Saturday, November 23, 2013

The Bourne Identity

Coincidentally and before I begin (because what is an hour of blogging without the joy of making you suffer for my art), I started reading We are Now Beginning our Descent last night. It's written by James Meek, that Meek who rocked my world in People's Act of Love (no sighing!) and then whipped up some blinding dust with Drivetime. That Meek. Review pending so check back regularly. Please.

The main character describes his forthcoming novel (they're all interminably forthcoming, aren't they? It's like a separate genre) to a "socialist Scottish [and drunk] poet":
"It would subvert the genre by making America the enemy - not a group within America, but the American government, the American majority and the American way [yay, no Oxford comma!]. American characters would be portrayed as cliched, two-dimensional, ignorant caricatures, while their European counterparts would be wisecracking, genuine, courageous..."
And here, folks, you have an introduction that breaks all the rules. Consider it a prologue, an epilogue, maybe even epigraph. Or just a really bad introduction justified by literary terms that make it difficult for you to say so without looking stupid. Either way, I did it on purpose. Yep.


Onwards. To slide seamlessly into the book isolated in the title of this post: The Bourne Identity is not that novel. The book is a spy thriller (if you haven't watched the movies with Matt Damon 2.0 except better than the original), written in the 80s. America in the 80s was a mirror of the 2000's: run by a Bush, hostile towards the Middle East as suited them and proudly materialistic.

Or so says History.com. I dunno, I was only just born. All I remember is the fashion. *shudder* Best only resurrected as a memory.

In this example of  popular literature, the Middle East and Russia - sorry, Soviet Union - are noticeable only by their absence.
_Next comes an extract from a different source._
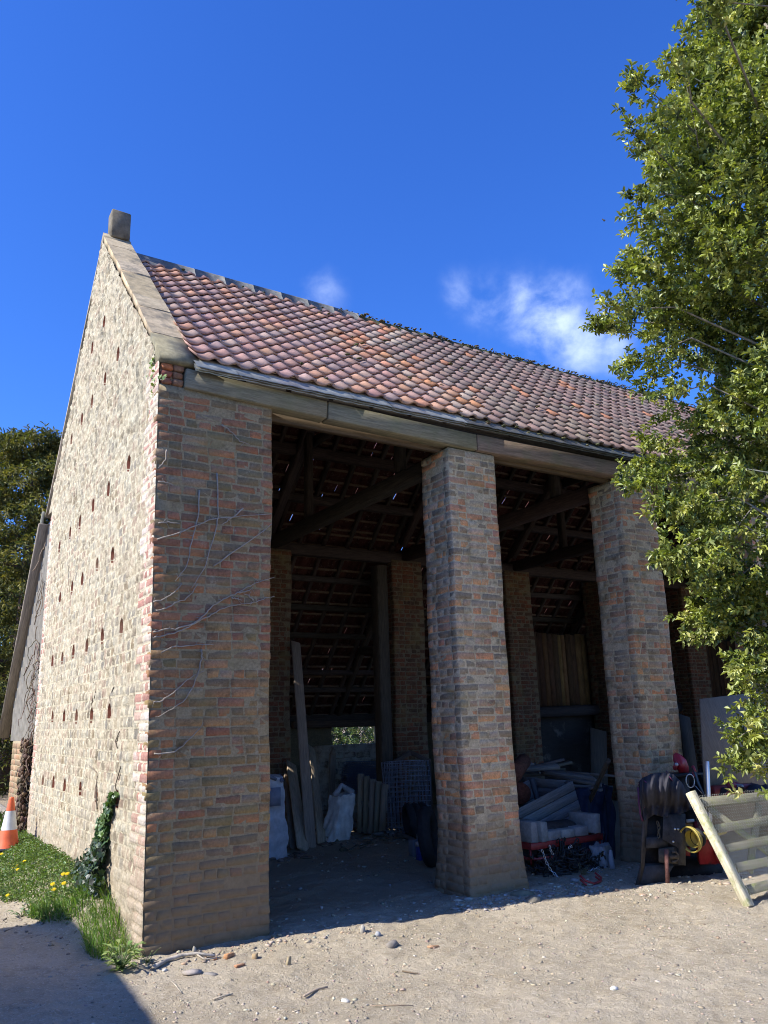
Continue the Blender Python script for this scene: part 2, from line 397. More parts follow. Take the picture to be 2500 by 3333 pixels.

The Vietnam War does feature, as the heinous crime it was, as does South America. You see, the enemy is 'Latin' and the protagonist recognises him only by his dark skin. (Apparently there are no other 'dark-skinned' people in Europe, at least not in the 80s.) So add subtle racism to the list.

The American government gets some left-wing *%$# thrown at it - the novel even satirises a meeting of the intelligence elite, but absolves them later through traitorous violence. The object of the tirade then shifts to a single American group and later a single American man. The Europeans...? Mostly deceitful, playing a game many centuries old, that Americans have no place interfering with.

And the real enemy? One man, manipulating a network of assassins, messengers and crude murderers. I always find this idea, like the Illuminati, fascinating. How? Just how? Maybe, to continue the theme, the man represents the fear of people, individuals, all around us. This man could be anyone. Although, as the saying goes, one man's terrorist is another man's freedom fighter. (This man, though, is not that man. He is objectively the personification of evil. Obviously. I mean, he's 'dark', right?)

I'm not perfect either, though: I am slipping into harsh reviewer mode, because destroying is easier than creating.

It is easy to see why the novel is popular. I confess I was caught up in the idea of Europe as the playground of spy games and the romance of two beautiful people, with imagining myself as this brilliant strategist whom others envy and whom these same others are afraid of. The action moves fluidly (though the plot is a bit more porous) and there are different types of action. All good. After all, escapism is the objective of a novel like this.

But, to slip back into reviewer mode, the other thing I cannot stomach is the portrayal of the female character. She is strong in one sense: she is an economist and her insight becomes crucial to Bourne's strategies. But she is also what literary snobs (like myself) call a 'Madonna figure'. (I have this image of Bourne clutched to her bosom like the prophesied child in the Pieta. Yikes. But that's essentially what the metaphor comes down to.)

She is supportive, fine; imagine her arm is slung across his back, his arm on her shoulders (as it is at one point. He recovers remarkably quickly). Creepily supportive; see above. She has Stockholm Syndrome; in the first portion of the novel, he spends a lot of time threatening and beating her with a gun to her head. She believes in his goodness; even though he spends a lot of time before the novel as a crazy, gun-toting mourner in the jungle. And she is beyond moral approach and naive; no evidence here except her patronising and whiney appeals to him to believe in himself.

But I am reading to much into it (pun!). I mean, this isn't We are Now Beginning our Descent. Although I am only 50 pages into it, I am caught up in the author's self-reflection, the meaningless of war and how we cope with trauma. The main characters are rounded out by what they don't say and why they say what they say, whether male or female (granted, the main character is male, so the perspective is slightly skewed). It isn't People's Act of Love, but so far, it's engaging and escapist.

(See, I'm not a total snob. Well, I am, but I can justify it.)